Chciałbym Wam “sprzedać” płyty dwóch nowohuckich kompozytorów. Krążki mam na wyciągnięcie ręki, ale kompozytorzy są z najwyższej półki.
Bogusław Schaeffer i Juliusz Łuciuk mieszkali na osiedlu Kolorowym. Obaj niedawno zmarli. Schaeffer – w zeszłym roku. Łuciuk w zeszłym miesiącu. To elitarni twórcy, dlatego warto przedstawić ich szerszej publiczności. Tym bardziej, że wpłynęli na mnie nie tylko dlatego, że na ich przykładzie poznawałem trudne dzieła współczesnych artystów awangardowych, ale też z tego powodu, że krążyłem często tam, gdzie mieszkali, chodziłem do szkoły – XII LO. Teraz z kolei mieszkam nieopodal. W parku na osiedlu Kolorowym, przepięknym, zielonym, z blokami z lat 60. XX wieku- mojej ulubionej epoki w kulturze i architekturze – jest zagadkowa abstrakcyjna rzeźba (podobnych osiedlowych, nowoczesnych obiektów w plenerze jest w Nowej Hucie sporo.
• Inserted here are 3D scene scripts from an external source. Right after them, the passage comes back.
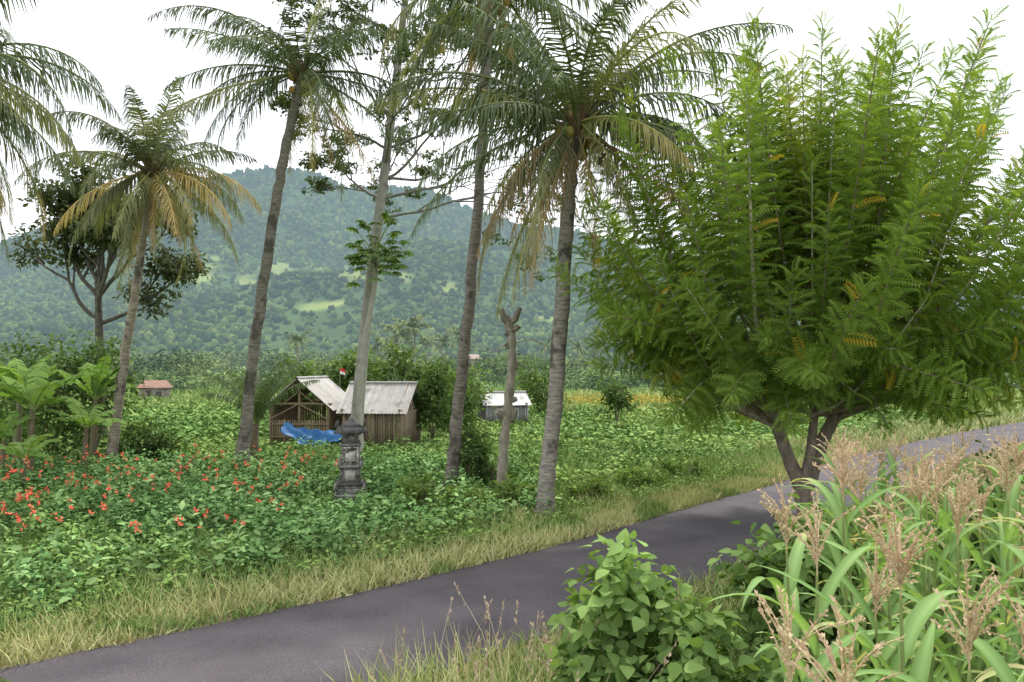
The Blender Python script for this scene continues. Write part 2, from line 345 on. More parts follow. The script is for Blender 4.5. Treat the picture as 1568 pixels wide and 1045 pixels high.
palm('coconut_palm',[(-8.0,25.3,-.05),(-7.55,25.3,4.2),(-6.95,25.3,8.4),(-6.5,25.2,10.6),(-6.25,25.2,11.7)],.175,.115,26,4.4,23,low=-32,dead=2,yellow=.1,ll=.9,custom=[(180,14,4.2,50,GREEN,.9),(0,-5,3.4,35,GREEN,.9),(205,-15,5.0,30,YG,1.1)],bark=(.19,.17,.14))
palm('coconut_palm',[(-11.5,24.5,-.05),(-11.2,24.5,2.6),(-10.75,24.5,5.7),(-10.4,24.5,8.6)],.15,.09,30,3.6,24,low=-55,dead=5,yellow=.42,ll=.82,custom=[(-20,-5,3.5,70,YEL,1.0),(200,-15,3.2,55,YEL,1.0),(-50,-25,3.0,50,YEL,1.1),(70,75,3.2,45,GREEN,.6),(100,72,3.2,50,GREEN,.6),(0,10,3.6,75,YEL,1)],col=(.13,.155,.07),bark=(.26,.22,.17))
palm('coconut_palm',[(-10.9,15,-.05),(-10.7,15,4),(-10.4,15,8.3)],.17,.12,30,3.8,28,low=-55,dead=2,ll=.85,custom=[(0,15,3.8,75,GREEN,.9),(-10,-5,3.5,60,YG,1.0),(10,-20,3.3,50,GREEN,1.0),(-20,-50,3.4,30,GREEN,1.1),(15,-60,3.6,20,GREEN,1.1),(-35,-35,3.6,35,GREEN,1.1)])
rng=np.random.default_rng(31); e=empty('young_coconut_palm'); g=Geo(); tube(g,[(-8.0,26.4,0),(-7.95,26.4,.6),(-7.9,26.4,1.2)],[.16,.13,.1],9,(.15,.12,.08),0,jit=.05); g.build('stem',[M_bark],e,True); g=Geo()
for i in range(14): frond(g,(-7.9,26.4,1.1+.01*i),i*2.4,math.radians(U(58,88)),U(1.9,2.8),math.radians(U(40,75)),np.array((.08,.125,.045))*U(.8,1.3),ll=.42,n=46,w=.016,sag=.7)
g.build('fronds',[M_palm],e)
# ------------------------------------------------------------------ feathery roadside tree
rng=np.random.default_rng(41)
def pinnate(n=10,droop=.4,pl=.3,w=.045):
    v=[];f=[]
    for i in range(n):
        t=.08+.92*i/(n-1); z=-droop*t*t+.22*t; l=pl*math.sin(math.pi*(.16+.72*t))**.6
        for sg in (-1,1):
            k=len(v); y=t
            v+=[[0,y-w*.3,z],[sg*l*.5,y+l*.12-w,z-.02],[sg*l,y+l*.32,z-.13],[sg*l*.5,y+l*.12+w,z-.02]]
            f.append([k,k+1,k+2,k+3] if sg>0 else [k,k+3,k+2,k+1])
    return np.array(v,float),np.array(f)
PIN=pinnate()
e=empty('feathery_leaf_tree')
gw=Geo(); gl=Geo()
BK=(.22,.18,.145)
hub=np.array([5.75,16.2,2.6])
tube(gw,spline([(5.6,16.2,-.12),(5.55,16.2,.3),(5.5,16.2,.85)],10),[.25,.215,.2,.19,.185,.185,.185,.18,.17,.15],12,BK,0,jit=.06)
tr1=spline([(5.5,16.2,.6),(5.35,16.2,.95),(5.15,16.1,1.4),(4.95,16.0,1.9),(4.7,15.9,2.5)],12); tube(gw,tr1,np.linspace(.15,.09,12),10,BK,0,jit=.06)
tr2=spline([(5.55,16.25,.6),(5.7,16.3,1.0),(5.85,16.3,1.45),(6.15,16.3,2.0),(6.45,16.3,2.7)],12); tube(gw,tr2,np.linspace(.16,.1,12),10,BK,0,jit=.06)
tr3=spline([(5.5,16.2,.8),(5.6,16.1,1.3),(5.7,16.2,1.9),(5.75,16.3,2.9)],12); tube(gw,tr3,np.linspace(.1,.08,12),10,BK,0,jit=.06)
starts=[tr1[-1],tr2[-1],tr3[-1],tr1[-4],tr2[-4],tr3[-4]]
LP=[];LD=[];LN=[];LS=[];LC=[]
nb=190
RE=np.radians([-32,-15,0,18,35,48,65,90]); RL=[2.8,3.7,4.4,5.3,6.3,6.8,6.4,6.1]
for b in range(nb):
    az=b*2.39996; u=(b+.5)/nb
    el=math.radians(-26+ 110*u**.8)
    inner=(b%6==3)
    Lb=np.interp(el,RE,RL)*(U(.76,1.07) if not inner else U(.5,.7))
    d=np.array([math.cos(az)*math.cos(el),math.sin(az)*math.cos(el)*.85,math.sin(el)])
    st=starts[int(rng.integers(0,6))]; st=st if np.dot(st-hub,d)>-.3 else tr3[-3]
    tip=hub+np.array([.25,0,.1])+d*Lb
    up_=max(math.sin(el),0)*math.cos(el)
    mid=st*.5+tip*.5+np.array([0,0,-.1])-np.array([0,0,1])*.75*up_+np.array([d[0],d[1],0])*.45*up_
    if el<.2: mid[2]+=.7+.5*max(0,-el)
    P=spline([st,mid,tip+np.array([0,0,.35*math.cos(el)])],14)
    tube(gw,P,np.linspace(.042 if b%4 else .06,.007,14),5,(.27,.23,.16) if b%3 else (.45,.4,.32),0,cap=False)
    T=nrm(np.gradient(P,axis=0)); nl=int((74 if not inner else 34)*Lb/5.2)
    t=np.linspace(.42 if el>.2 else .4,1,nl)+rng.normal(size=nl)*.002; s=np.linspace(0,1,14)
    p=np.stack([np.interp(t,s,P[:,i]) for i in range(3)],1); tt=nrm(np.stack([np.interp(t,s,T[:,i]) for i in range(3)],1))
    ang=np.arange(nl)*2.4+U(0,6); A=nrm(np.cross(tt,[.1,.2,1.])); B=np.cross(tt,A)
    rad=np.cos(ang)[:,None]*A+np.sin(ang)[:,None]*B
    fo=np.clip((t-.88)*8,0,1)[:,None]
    D=nrm(rad*(1-.45*fo)+tt*(.38+.5*fo)+np.array([0,0,.15-.3*(el<.1)])+rng.normal(size=(nl,3))*.07)
    LP.append(p);LD.append(D);LN.append(nrm(tt*.9+np.array([0,0,.4])+rng.normal(size=(nl,3))*.3)); LS.append(U(.36,.46,nl)*(1-.4*np.clip((t-.8)/.2,0,1))*(.75+.25*np.clip((t-.4)/.2,0,1)))
    c=mixcol((.17,.275,.05),(.27,.385,.085),nl)*U(.85,1.12)
    if U(0,1)<.15: c=c*np.array([1.3,1.08,1.1])
    yl=U(0,1,nl)<.01; c[yl]=(.55,.4,.06)
    LC.append(c)
LP=np.concatenate(LP);LD=np.concatenate(LD);LN=np.concatenate(LN);LS=np.concatenate(LS);LC=np.concatenate(LC)
k=LP[:,2]>1.1; inst(gl,*PIN,LP[k],basis(LD[k],LN[k]),LS[k],LC[k])
gw.build('trunk_and_branches',[M_bark],e,True); gl.build('foliage',[M_leafT],e)
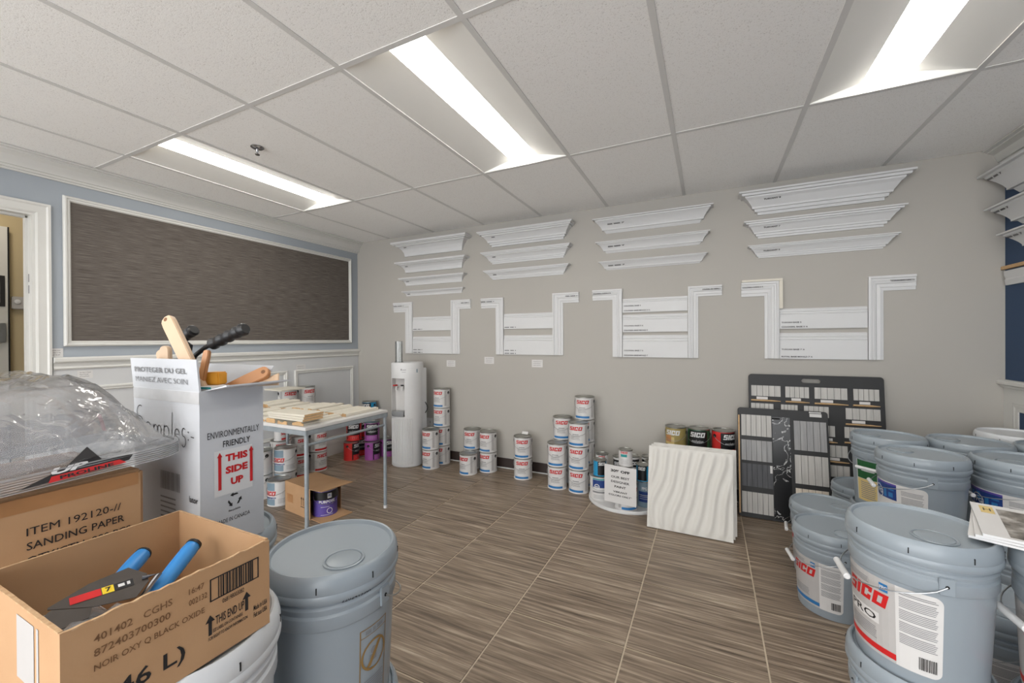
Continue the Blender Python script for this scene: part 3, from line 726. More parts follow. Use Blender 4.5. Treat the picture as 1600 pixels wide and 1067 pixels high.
for k in range(2): can('blue', -1.91, 3.409, .19 * k, -34, W_ + ('lower', 'upper')[k] + ' of the pair just right of the single can', GB)
for k in range(2): can('blue', -1.527, 3.37, .19 * k, -8, W_ + ('lower', 'upper')[k] + ' of the pair standing alone in the middle of the wall', GB)
for k in range(2): can('blue', -1.165, 3.277, .19 * k, -12, W_ + ('lower', 'upper')[k] + ' of the front left pair in the big cluster', GB)
for k in range(3): can('blue', -1.175, 3.445, .19 * k, -6 if k == 2 else -14, W_ + ('bottom', 'middle', 'top')[k] + ' of three behind the front left pair in the cluster', GB)
for k in range(3): can('blue', -.975, 3.267, .19 * k, -18, W_ + ('bottom', 'middle', 'top')[k] + ' of the front three-can stack in the big cluster', GB)
for k in range(4): can('blue', -.972, 3.44, .19 * k, -14, W_ + lev4[k] + ' of the tallest stack in the big cluster', GB)
tag(MB().loft([[(-1.56 + dx, 3.425 + .002, .3795), (-1.5 + dx, 3.425 + .002, .3795), (-1.5 + dx, 3.44, .398), (-1.56 + dx, 3.44, .398)] for dx in (0, .001)] and [[(-1.562, 3.42 + e, .3795), (-1.502, 3.42 + e, .3795), (-1.502, 3.437 + e, .4), (-1.562, 3.437 + e, .4)] for e in (0, .0012)]).build('price_card', M_paper, loc=(-1.53, 3.42, .3795), smooth=0), 'little white folded card leaning on top of the lone can pair', 'card')

# cans under and behind the table
GT = 'paint cans under and behind the folding table'
can('slate', -2.996, 2.046, 0, -34, 'white and slate paint can on the floor left of the cardboard carton', GT)
for k in range(2): can('slate', -3.149, 2.205, .19 * k, -22, 'white and slate paint can, %s of the pair behind the floor can' % ('lower', 'upper')[k], GT)
for k in range(2): can('slate', -3.245, 2.06, .19 * k, -60, 'white slate-panelled can, %s of the pair beside the samples box' % ('lower', 'upper')[k], GT)
for k in range(2): can('red', -3.42, 2.352, .19 * k, 10, 'white paint can with red band, %s of the pair hidden behind the slate cans' % ('lower', 'upper')[k], GT)
for k in range(2): can('quartred', -3.40, 2.335 + .01 * k, .38 + .125 * k, 25, 'small white can with red lettering, %s of two behind the slate cans' % ('lower', 'upper')[k], GT)
for k in range(2): can('red', -3.43, 2.535, .19 * k, 33, 'white red-banded can, %s of the pair behind the near table leg' % ('lower', 'upper')[k], GT)
for k in range(2): can('red', -3.43, 2.735, .19 * k, 36, 'white red-banded can, %s of the pair right of the near table leg' % ('lower', 'upper')[k], GT)
for k in range(4): can('redtall', -3.612, 2.555, .2 * k, 22, 'white red-banded can, %s of left wall stack behind the table' % lev4[k], GT)
for k in range(4): can('redtall', -3.612, 2.75, .2 * k, 30, 'white red-banded can, %s of right wall stack behind the table' % lev4[k], GT)
tag(MB().box(-3.66, -3.42, 2.36, 2.60, .8005, .812).build('wood_offcut', M_cream, loc=(-3.55, 2.48, .8), smooth=0, bevel=.001), 'thin cream board lying on top of the left wall can stack', 'board')
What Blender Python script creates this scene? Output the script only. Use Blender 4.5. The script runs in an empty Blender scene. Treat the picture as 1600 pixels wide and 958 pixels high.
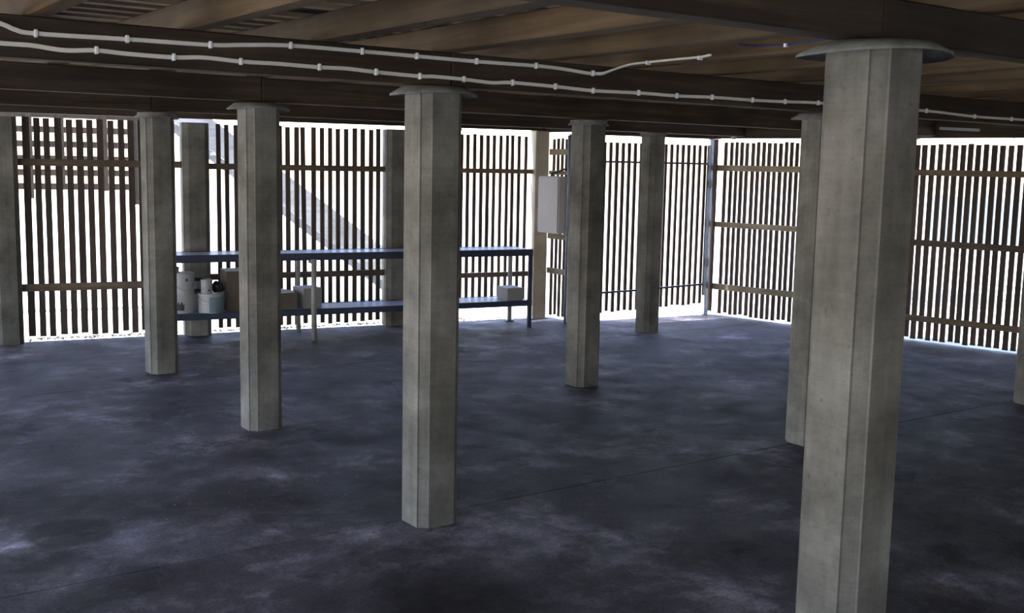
import bpy, bmesh, math, random
from mathutils import Vector, Matrix
random.seed(7)
SC = bpy.context.scene
COL = SC.collection

# ------------------------------------------------------------------ camera
cam_d = bpy.data.cameras.new('camera')
cam_d.sensor_fit = 'HORIZONTAL'; cam_d.sensor_width = 36.0
cam_d.lens = 1722.1 / 1600.0 * 36.0
cam_d.clip_start = 0.02; cam_d.clip_end = 400
cam = bpy.data.objects.new('camera', cam_d); COL.objects.link(cam)
PITCH, ROLL, YAW, EYE = 0.1284, 0.0197, 0.6228, 1.7372
fw = Vector((math.sin(YAW)*math.cos(PITCH), math.cos(YAW)*math.cos(PITCH), -math.sin(PITCH)))
rt = Vector((math.cos(YAW), -math.sin(YAW), 0)); up = rt.cross(fw)
r2 = rt*math.cos(ROLL) + up*math.sin(ROLL); u2 = -rt*math.sin(ROLL) + up*math.cos(ROLL)
m = Matrix((r2, u2, -fw)).transposed().to_4x4(); m.translation = Vector((0, 0, EYE))
cam.matrix_world = m
SC.camera = cam

# ------------------------------------------------------------------ sky, sun, exposure
SUN_EL = math.radians(74); SUN_AZ = Vector((-0.62, 0.78, 0)).normalized()
world = bpy.data.worlds.new('sky'); SC.world = world; world.use_nodes = True
wn = world.node_tree.nodes; wl = world.node_tree.links; wn.clear()
sky = wn.new('ShaderNodeTexSky'); sky.sky_type = 'NISHITA'; sky.sun_disc = False
sky.sun_elevation = SUN_EL; sky.sun_rotation = math.atan2(SUN_AZ.x, SUN_AZ.y)
sky.air_density = 1.2; sky.dust_density = 0.6; sky.ozone_density = 1.0
bg = wn.new('ShaderNodeBackground'); bg.inputs['Strength'].default_value = 0.45
wo = wn.new('ShaderNodeOutputWorld')
wb = wn.new('ShaderNodeMix'); wb.data_type = 'RGBA'; wb.blend_type = 'MULTIPLY'; wb.inputs[0].default_value = 1.0
wb.inputs[7].default_value = (1.06, 0.96, 1.08, 1)
wl.new(sky.outputs[0], wb.inputs[6]); wl.new(wb.outputs[2], bg.inputs['Color']); wl.new(bg.outputs[0], wo.inputs['Surface'])
sun_d = bpy.data.lights.new('sun', 'SUN'); sun_d.energy = 10.0; sun_d.angle = math.radians(0.6)
sun_d.color = (1.0, 0.98, 0.90)
sun = bpy.data.objects.new('sun', sun_d); COL.objects.link(sun)
sd = SUN_AZ*math.cos(SUN_EL) + Vector((0, 0, math.sin(SUN_EL)))
sun.rotation_euler = sd.to_track_quat('Z', 'Y').to_euler(); sun.location = sd*30
SC.view_settings.view_transform = 'Standard'; SC.view_settings.look = 'None'
SC.view_settings.gamma = 1.0; SC.view_settings.use_curve_mapping = False
SC.view_settings.exposure = 1.25

# ------------------------------------------------------------------ materials
MATS = {}
def new_mat(name):
    mt = bpy.data.materials.new(name); mt.use_nodes = True
    MATS[name] = mt
    nt = mt.node_tree
    return mt, nt, nt.nodes['Principled BSDF']
def ramp(nt, src, stops):
    r = nt.nodes.new('ShaderNodeValToRGB')
    e = r.color_ramp.elements
    while len(e) < len(stops): e.new(0.5)
    for k, (pos, c) in enumerate(stops):
        e[k].position = pos; e[k].color = (c[0], c[1], c[2], 1)
    nt.links.new(src, r.inputs[0]); return r.outputs[0]
def noise(nt, vec, scale, detail=6, rough=0.6, dist=0.0):
    n = nt.nodes.new('ShaderNodeTexNoise'); n.inputs['Scale'].default_value = scale
    n.inputs['Detail'].default_value = detail; n.inputs['Roughness'].default_value = rough
    n.inputs['Distortion'].default_value = dist
    nt.links.new(vec, n.inputs['Vector']); return n.outputs['Fac']
def mix(nt, fac, a, b, mode='MIX'):
    x = nt.nodes.new('ShaderNodeMix'); x.data_type = 'RGBA'; x.blend_type = mode
    for sock, v in ((0, fac), (6, a), (7, b)):
        if hasattr(v, 'links'): nt.links.new(v, x.inputs[sock])
        elif isinstance(v, (int, float)): x.inputs[sock].default_value = v
        else: x.inputs[sock].default_value = (v[0], v[1], v[2], 1)
    return x.outputs[2]
def coords(nt, kind='Object', scale=(1, 1, 1), jitter=False):
    tc = nt.nodes.new('ShaderNodeTexCoord'); mp = nt.nodes.new('ShaderNodeMapping')
    mp.inputs['Scale'].default_value = scale
    nt.links.new(tc.outputs[kind], mp.inputs['Vector'])
    if jitter:
        oi = nt.nodes.new('ShaderNodeObjectInfo'); cx = nt.nodes.new('ShaderNodeCombineXYZ')
        ml = nt.nodes.new('ShaderNodeMath'); ml.operation = 'MULTIPLY'; ml.inputs[1].default_value = 37.0
        nt.links.new(oi.outputs['Random'], ml.inputs[0])
        nt.links.new(ml.outputs[0], cx.inputs[0]); nt.links.new(ml.outputs[0], cx.inputs[2])
        nt.links.new(cx.outputs[0], mp.inputs['Location'])
    return mp.outputs[0]
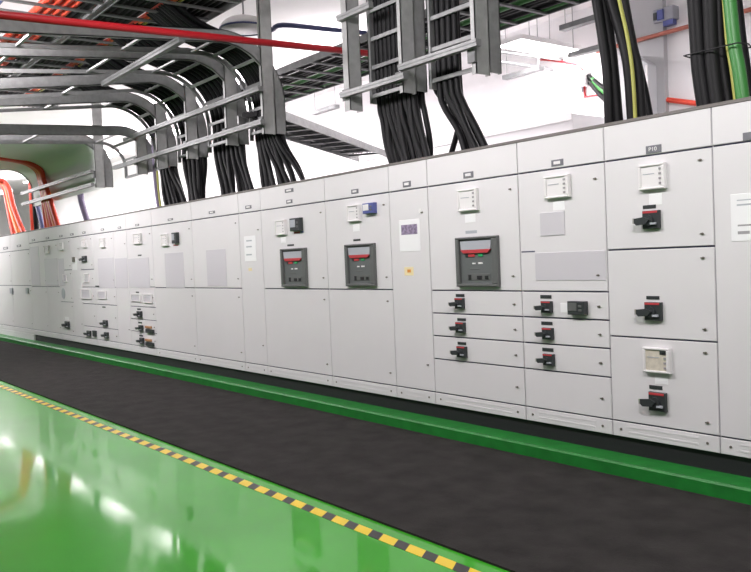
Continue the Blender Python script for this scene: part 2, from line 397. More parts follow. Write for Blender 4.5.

Poprowadzę Was ich szlakiem w kolejnych podcastach). Bryła widziana z pewnej perspektywy przypomina mi trochę klucz wiolinowy.
Niech to będzie symboliczny znak tego odcinka mojego cyklu “Nowa Huta krok po kroku”. Kluczowy motyw mojej rozmowy z profesorem Arturem Grabowskim – poetą, dramaturgiem, prozaikiem, eseistą, teoretykiem wiersza współczesnego, wykładowcą literatury na Uniwersytecie Jagiellońskim.
Tu możecie zapoznać się z jego bogatym dorobkiem.
To właśnie z moim przyjacielem udamy się na wirtualny spacer po osiedlu Kolorowym. Modernistyczne bloki są tam niemal niewidoczne zza maskującej zasłony gałęzi i liści.
Park na Kolorowym to prawdziwa przystań dla ludzi zmęczonych życiowymi nawałnicami.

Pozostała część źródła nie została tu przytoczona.